- WORK TO DO
Type again, exactly, the lines below from the start through the line that includes "def W(x, y, z): return".

- DATA SHOWN

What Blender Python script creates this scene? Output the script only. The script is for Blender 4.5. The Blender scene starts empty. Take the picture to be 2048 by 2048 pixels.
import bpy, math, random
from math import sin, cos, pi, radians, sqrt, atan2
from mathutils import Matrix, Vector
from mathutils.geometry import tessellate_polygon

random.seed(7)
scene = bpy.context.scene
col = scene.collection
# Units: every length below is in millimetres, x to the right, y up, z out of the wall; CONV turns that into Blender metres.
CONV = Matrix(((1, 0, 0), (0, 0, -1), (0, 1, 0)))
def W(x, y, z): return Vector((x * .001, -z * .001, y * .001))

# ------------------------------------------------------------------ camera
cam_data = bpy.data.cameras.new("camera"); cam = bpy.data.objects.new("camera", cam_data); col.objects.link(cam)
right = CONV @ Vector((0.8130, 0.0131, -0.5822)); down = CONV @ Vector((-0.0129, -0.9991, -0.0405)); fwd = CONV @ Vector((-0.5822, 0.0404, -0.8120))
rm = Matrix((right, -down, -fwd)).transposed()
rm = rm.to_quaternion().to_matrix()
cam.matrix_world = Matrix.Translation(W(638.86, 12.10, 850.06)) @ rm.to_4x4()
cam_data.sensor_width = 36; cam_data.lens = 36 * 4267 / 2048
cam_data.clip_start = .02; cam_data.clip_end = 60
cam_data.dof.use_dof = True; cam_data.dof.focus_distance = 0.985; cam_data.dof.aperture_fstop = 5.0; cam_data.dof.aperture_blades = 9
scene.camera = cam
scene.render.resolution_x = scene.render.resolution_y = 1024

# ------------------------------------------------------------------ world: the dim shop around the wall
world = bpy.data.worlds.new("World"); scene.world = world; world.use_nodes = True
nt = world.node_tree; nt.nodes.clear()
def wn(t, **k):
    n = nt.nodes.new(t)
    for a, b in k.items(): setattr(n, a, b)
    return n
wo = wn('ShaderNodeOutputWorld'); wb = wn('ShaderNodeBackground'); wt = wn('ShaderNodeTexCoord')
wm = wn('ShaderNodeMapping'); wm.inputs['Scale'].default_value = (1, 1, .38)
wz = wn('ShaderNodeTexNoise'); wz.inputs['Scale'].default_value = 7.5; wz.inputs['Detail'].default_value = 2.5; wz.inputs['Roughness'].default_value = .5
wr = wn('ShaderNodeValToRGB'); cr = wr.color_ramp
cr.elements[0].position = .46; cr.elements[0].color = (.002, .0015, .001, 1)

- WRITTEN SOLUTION
What Blender Python script creates this scene? Output the script only. The script is for Blender 4.5. The Blender scene starts empty. Take the picture to be 2048 by 2048 pixels.
import bpy, math, random
from math import sin, cos, pi, radians, sqrt, atan2
from mathutils import Matrix, Vector
from mathutils.geometry import tessellate_polygon

random.seed(7)
scene = bpy.context.scene
col = scene.collection
# Units: every length below is in millimetres, x to the right, y up, z out of the wall; CONV turns that into Blender metres.
CONV = Matrix(((1, 0, 0), (0, 0, -1), (0, 1, 0)))
def W(x, y, z): return Vector((x * .001, -z * .001, y * .001))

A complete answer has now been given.